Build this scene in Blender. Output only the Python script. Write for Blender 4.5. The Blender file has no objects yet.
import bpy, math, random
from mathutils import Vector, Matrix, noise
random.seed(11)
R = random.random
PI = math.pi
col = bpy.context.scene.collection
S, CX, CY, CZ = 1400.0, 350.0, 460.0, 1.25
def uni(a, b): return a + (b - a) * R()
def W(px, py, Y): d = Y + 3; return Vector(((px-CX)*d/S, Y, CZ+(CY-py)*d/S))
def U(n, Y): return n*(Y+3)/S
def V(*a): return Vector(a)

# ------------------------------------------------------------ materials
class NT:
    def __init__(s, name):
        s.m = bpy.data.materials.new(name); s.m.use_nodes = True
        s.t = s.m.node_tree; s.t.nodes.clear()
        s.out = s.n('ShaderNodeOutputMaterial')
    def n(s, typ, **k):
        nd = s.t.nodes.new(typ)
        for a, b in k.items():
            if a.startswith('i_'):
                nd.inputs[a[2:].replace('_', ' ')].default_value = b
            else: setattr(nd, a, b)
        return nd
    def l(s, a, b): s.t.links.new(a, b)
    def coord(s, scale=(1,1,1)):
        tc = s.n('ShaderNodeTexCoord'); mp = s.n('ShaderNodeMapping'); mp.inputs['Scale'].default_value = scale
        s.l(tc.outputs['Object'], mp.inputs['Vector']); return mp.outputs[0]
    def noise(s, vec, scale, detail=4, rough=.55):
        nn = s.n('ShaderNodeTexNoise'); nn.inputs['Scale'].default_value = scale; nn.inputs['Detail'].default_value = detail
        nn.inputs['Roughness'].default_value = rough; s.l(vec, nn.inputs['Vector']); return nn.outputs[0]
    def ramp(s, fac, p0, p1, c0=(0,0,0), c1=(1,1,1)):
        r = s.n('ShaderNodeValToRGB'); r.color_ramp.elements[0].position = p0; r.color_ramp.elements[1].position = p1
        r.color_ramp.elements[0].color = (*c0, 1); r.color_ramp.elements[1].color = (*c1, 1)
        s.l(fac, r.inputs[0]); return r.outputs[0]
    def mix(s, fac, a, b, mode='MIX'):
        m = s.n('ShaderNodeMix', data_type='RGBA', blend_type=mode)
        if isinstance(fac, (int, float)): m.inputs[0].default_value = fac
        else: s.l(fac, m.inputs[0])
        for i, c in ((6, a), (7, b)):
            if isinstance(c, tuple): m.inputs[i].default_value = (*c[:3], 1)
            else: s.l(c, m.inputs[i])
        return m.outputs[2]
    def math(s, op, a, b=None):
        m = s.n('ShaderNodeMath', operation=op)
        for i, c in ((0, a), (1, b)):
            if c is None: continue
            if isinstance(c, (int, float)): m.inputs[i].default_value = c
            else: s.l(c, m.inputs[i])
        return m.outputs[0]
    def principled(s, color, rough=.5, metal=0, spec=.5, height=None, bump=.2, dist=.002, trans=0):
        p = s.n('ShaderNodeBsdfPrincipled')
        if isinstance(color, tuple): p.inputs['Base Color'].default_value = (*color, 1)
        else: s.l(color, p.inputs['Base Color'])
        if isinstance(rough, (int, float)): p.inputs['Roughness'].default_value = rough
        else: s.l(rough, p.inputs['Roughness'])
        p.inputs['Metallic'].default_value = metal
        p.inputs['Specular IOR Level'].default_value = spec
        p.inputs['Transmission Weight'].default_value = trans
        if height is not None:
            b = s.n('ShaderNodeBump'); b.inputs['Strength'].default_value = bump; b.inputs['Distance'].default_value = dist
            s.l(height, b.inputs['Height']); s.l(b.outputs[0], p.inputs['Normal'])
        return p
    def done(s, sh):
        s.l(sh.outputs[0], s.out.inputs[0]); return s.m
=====
▶ What the exercise asks:
Reproduce the complete data exactly as presented above.

▶ Response to the task:
Build this scene in Blender. Output only the Python script. Write for Blender 4.5. The Blender file has no objects yet.
import bpy, math, random
from mathutils import Vector, Matrix, noise
random.seed(11)
R = random.random
PI = math.pi
col = bpy.context.scene.collection
S, CX, CY, CZ = 1400.0, 350.0, 460.0, 1.25
def uni(a, b): return a + (b - a) * R()
def W(px, py, Y): d = Y + 3; return Vector(((px-CX)*d/S, Y, CZ+(CY-py)*d/S))
def U(n, Y): return n*(Y+3)/S
def V(*a): return Vector(a)

# ------------------------------------------------------------ materials
class NT:
    def __init__(s, name):
        s.m = bpy.data.materials.new(name); s.m.use_nodes = True
        s.t = s.m.node_tree; s.t.nodes.clear()
        s.out = s.n('ShaderNodeOutputMaterial')
    def n(s, typ, **k):
        nd = s.t.nodes.new(typ)
        for a, b in k.items():
            if a.startswith('i_'):
                nd.inputs[a[2:].replace('_', ' ')].default_value = b
            else: setattr(nd, a, b)
        return nd
    def l(s, a, b): s.t.links.new(a, b)
    def coord(s, scale=(1,1,1)):
        tc = s.n('ShaderNodeTexCoord'); mp = s.n('ShaderNodeMapping'); mp.inputs['Scale'].default_value = scale
        s.l(tc.outputs['Object'], mp.inputs['Vector']); return mp.outputs[0]
    def noise(s, vec, scale, detail=4, rough=.55):
        nn = s.n('ShaderNodeTexNoise'); nn.inputs['Scale'].default_value = scale; nn.inputs['Detail'].default_value = detail
        nn.inputs['Roughness'].default_value = rough; s.l(vec, nn.inputs['Vector']); return nn.outputs[0]
    def ramp(s, fac, p0, p1, c0=(0,0,0), c1=(1,1,1)):
        r = s.n('ShaderNodeValToRGB'); r.color_ramp.elements[0].position = p0; r.color_ramp.elements[1].position = p1
        r.color_ramp.elements[0].color = (*c0, 1); r.color_ramp.elements[1].color = (*c1, 1)
        s.l(fac, r.inputs[0]); return r.outputs[0]
    def mix(s, fac, a, b, mode='MIX'):
        m = s.n('ShaderNodeMix', data_type='RGBA', blend_type=mode)
        if isinstance(fac, (int, float)): m.inputs[0].default_value = fac
        else: s.l(fac, m.inputs[0])
        for i, c in ((6, a), (7, b)):
            if isinstance(c, tuple): m.inputs[i].default_value = (*c[:3], 1)
            else: s.l(c, m.inputs[i])
        return m.outputs[2]
    def math(s, op, a, b=None):
        m = s.n('ShaderNodeMath', operation=op)
        for i, c in ((0, a), (1, b)):
            if c is None: continue
            if isinstance(c, (int, float)): m.inputs[i].default_value = c
            else: s.l(c, m.inputs[i])
        return m.outputs[0]
    def principled(s, color, rough=.5, metal=0, spec=.5, height=None, bump=.2, dist=.002, trans=0):
        p = s.n('ShaderNodeBsdfPrincipled')
        if isinstance(color, tuple): p.inputs['Base Color'].default_value = (*color, 1)
        else: s.l(color, p.inputs['Base Color'])
        if isinstance(rough, (int, float)): p.inputs['Roughness'].default_value = rough
        else: s.l(rough, p.inputs['Roughness'])
        p.inputs['Metallic'].default_value = metal
        p.inputs['Specular IOR Level'].default_value = spec
        p.inputs['Transmission Weight'].default_value = trans
        if height is not None:
            b = s.n('ShaderNodeBump'); b.inputs['Strength'].default_value = bump; b.inputs['Distance'].default_value = dist
            s.l(height, b.inputs['Height']); s.l(b.outputs[0], p.inputs['Normal'])
        return p
    def done(s, sh):
        s.l(sh.outputs[0], s.out.inputs[0]); return s.m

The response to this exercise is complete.